Gelen yetkililere buranın sadece bir çalışma kampı olduğunu yutturmak için bununla da kalmayıp bir de aşağıda görecek olduğunuz avlunun girişine “arbeit macht frei” (çalışmak özgürlüktür) yazmışlar. Yani yaptıklarının o kadar farkındalar ki bir de kamufle ediyorlar! Gerçeği saptırma ihtiyacı duyan herkes aslında yanlış bir iş yaptığını bilir. Bile bile yapan da insan değildir!!!

Kampta ölenlerin ülkelerinin yazılı olduğu bir anıtta Türkiye’nin adını görünce şaşırabilirsiniz. Ama ne yazık ki sünnetli oldukları için Yahudi sanılan 20 Türk bu kampta Naziler tarafından öldürülmüş.

Terezin’de kampın içinde ve dışında birer müze bulunuyor.
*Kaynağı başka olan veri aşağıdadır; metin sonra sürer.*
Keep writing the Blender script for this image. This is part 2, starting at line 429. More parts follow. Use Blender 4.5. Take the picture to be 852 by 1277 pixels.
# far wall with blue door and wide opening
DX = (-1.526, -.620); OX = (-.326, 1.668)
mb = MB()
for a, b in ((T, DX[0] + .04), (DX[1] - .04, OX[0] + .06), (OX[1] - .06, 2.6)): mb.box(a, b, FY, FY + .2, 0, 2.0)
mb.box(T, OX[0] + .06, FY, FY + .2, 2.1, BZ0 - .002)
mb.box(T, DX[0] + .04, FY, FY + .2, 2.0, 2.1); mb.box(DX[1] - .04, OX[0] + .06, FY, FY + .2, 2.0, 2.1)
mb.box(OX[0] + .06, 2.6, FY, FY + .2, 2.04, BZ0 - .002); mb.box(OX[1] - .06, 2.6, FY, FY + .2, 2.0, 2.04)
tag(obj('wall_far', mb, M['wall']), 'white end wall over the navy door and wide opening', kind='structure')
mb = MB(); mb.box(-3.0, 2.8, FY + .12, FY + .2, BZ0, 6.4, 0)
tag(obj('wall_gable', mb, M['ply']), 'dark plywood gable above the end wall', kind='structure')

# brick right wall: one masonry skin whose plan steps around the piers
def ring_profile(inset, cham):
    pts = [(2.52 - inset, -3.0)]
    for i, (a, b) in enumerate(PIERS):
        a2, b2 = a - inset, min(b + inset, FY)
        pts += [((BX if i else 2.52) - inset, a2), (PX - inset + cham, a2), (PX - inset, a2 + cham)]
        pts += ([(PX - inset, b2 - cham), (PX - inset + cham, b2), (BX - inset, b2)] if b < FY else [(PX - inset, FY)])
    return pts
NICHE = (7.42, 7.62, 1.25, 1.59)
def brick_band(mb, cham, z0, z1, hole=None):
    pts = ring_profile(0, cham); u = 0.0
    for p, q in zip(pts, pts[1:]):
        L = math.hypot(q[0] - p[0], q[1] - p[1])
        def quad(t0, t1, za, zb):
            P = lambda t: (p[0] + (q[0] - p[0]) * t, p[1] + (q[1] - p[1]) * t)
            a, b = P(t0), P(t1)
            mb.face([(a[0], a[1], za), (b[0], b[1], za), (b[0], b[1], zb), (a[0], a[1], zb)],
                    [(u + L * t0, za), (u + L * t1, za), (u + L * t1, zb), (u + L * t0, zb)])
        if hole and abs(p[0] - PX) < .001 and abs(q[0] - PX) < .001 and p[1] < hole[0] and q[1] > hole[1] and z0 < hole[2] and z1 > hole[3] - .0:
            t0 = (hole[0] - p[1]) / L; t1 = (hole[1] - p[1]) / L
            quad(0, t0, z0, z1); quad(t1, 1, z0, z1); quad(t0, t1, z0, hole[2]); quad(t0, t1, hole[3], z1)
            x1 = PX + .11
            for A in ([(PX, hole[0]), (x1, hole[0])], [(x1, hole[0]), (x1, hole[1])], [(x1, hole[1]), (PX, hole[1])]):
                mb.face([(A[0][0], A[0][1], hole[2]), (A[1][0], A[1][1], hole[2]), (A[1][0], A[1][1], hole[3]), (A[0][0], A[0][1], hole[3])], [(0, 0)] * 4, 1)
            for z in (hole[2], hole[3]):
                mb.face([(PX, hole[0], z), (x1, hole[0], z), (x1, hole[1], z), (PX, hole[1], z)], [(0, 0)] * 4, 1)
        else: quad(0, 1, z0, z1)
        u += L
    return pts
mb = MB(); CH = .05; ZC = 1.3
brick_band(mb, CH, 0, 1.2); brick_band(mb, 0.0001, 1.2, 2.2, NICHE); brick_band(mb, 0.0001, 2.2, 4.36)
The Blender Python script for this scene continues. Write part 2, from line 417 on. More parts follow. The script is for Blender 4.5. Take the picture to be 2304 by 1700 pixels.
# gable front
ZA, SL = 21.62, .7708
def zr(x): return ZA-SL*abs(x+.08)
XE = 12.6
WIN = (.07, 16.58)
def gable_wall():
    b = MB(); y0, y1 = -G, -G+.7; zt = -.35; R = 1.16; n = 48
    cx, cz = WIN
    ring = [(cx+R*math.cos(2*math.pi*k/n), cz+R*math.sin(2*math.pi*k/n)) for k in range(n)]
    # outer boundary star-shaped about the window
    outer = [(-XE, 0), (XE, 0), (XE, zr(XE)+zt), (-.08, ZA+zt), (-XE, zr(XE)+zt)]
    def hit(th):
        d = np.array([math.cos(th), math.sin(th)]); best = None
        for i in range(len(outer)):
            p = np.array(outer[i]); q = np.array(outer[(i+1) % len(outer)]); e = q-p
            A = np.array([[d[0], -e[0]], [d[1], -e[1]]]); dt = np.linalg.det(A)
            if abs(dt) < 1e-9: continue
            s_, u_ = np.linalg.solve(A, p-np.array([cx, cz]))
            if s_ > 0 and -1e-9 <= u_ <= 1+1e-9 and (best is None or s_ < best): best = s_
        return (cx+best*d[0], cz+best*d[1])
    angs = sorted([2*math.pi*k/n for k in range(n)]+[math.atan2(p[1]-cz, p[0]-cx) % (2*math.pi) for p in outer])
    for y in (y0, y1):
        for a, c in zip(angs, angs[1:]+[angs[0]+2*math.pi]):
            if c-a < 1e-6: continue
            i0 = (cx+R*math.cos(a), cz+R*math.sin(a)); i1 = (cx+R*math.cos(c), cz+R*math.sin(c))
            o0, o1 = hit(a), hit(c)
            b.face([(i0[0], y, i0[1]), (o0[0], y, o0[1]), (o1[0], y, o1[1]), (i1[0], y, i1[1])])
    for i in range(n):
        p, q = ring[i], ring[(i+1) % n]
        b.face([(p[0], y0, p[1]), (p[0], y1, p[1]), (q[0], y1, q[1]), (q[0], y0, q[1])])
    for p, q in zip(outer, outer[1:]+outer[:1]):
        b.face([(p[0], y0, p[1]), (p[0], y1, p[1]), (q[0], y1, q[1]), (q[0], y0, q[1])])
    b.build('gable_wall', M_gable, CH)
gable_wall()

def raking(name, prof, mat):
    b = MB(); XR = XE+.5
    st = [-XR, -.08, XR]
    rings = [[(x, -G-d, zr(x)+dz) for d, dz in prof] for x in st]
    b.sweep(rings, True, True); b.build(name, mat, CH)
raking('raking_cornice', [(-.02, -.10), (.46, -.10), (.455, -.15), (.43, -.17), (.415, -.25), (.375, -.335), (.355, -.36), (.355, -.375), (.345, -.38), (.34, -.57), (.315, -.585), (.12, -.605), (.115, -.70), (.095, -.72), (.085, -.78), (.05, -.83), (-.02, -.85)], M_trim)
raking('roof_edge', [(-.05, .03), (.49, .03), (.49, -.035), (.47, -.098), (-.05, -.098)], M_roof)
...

Bu müzelerde, bir zamanlar kamplarda yaşamış olan Yahudilerin bir deri bir kemik kalmış fotoğraflarını; gaz odasına götürülen çocukların birbirlerine tutunarak korku içinde ilerleyişlerinin karelerini; yine bu çocukların kampta yaşadıkları süre içerisinde yapmış oldukları resimleri ve yazdıkları şiirleri görünce içim burkuldu. Çizdikleri resimlerin bazıları çok karamsar ve karanlık, ama bazıları da şaşılacak derecede umut dolu, çocuk neşesi dolu, enerji dolu. Zaten ancak bir çocuk, o şartlara rağmen hala güzel şeyler umut edebilecek yetenekte ve güçtedir. Aşağıdaki şiir de yine yüreğimi burkanlardan… Vaktinden önce büyümüş ve ölmüş binlerce çocuk… Çok yazık…

 

Müzede sergilenen fotoğraflar arasında bir sürü Nazi domuzunu da görmek mümkün. İdam mangaları, generaller, vs. Ama hiçbir şekilde Hitler’in ne fotoğrafına, ne de adına rastlıyorsunuz. Gerek de yok zaten onu orada anmaya. Zaten bütün bir kasaba onun eseri!

Terezin’de yaşananların bir dram olduğunu, insan eliyle bir başka insana verilecek fiziksel ve ruhsal zararın bu kadar zalimce ve gaddarca olmaması gerektiğini anlamak için Yahudi olmaya gerek yok. Ama eğer Yahudi olsaydım ve bir şekilde kendi aile büyüklerimden birilerinin bu kamplarda yakıldıklarını bilseydim ve içimde yanan o ateş beni kül etseydi, kendi ırkımın Filistin halkına çektirdiklerini asla ama asla anlayamaz, kabullenemez ve bu utançla duramazdım. Gazze’ye atılan o bombaların açtığı kocaman kocaman gedikleri, geri dönüşü olmayan bu yıkımları nasıl kapatacağımı, bu yaraları nasıl saracağımı düşünerek belki de kahrolurdum.

Demek ki zalimlik din, dil, ırk tanımıyor. Sana yapılmasını istemediğin bir şeyi başkasına yapmaman için geçmişte alınan derslerin bile hiçbir hükmü olmuyor. Yaşanan onca sıkıntı, ölen onca insan, dökülen onca kan… Bunların hiç mi değeri yoktu? Madem başkalarına bu kadar zulmediyor, kendisine o yıllarda yapılan haksızlığı da mazur görsün o zaman bakalım İsrail halkı, görebilecek mi? Biraz olsun empati yapabilselerdi; onca masum, günahsız insan ne yazık ki boşu boşuna çaresizce ölmüş olmazdı!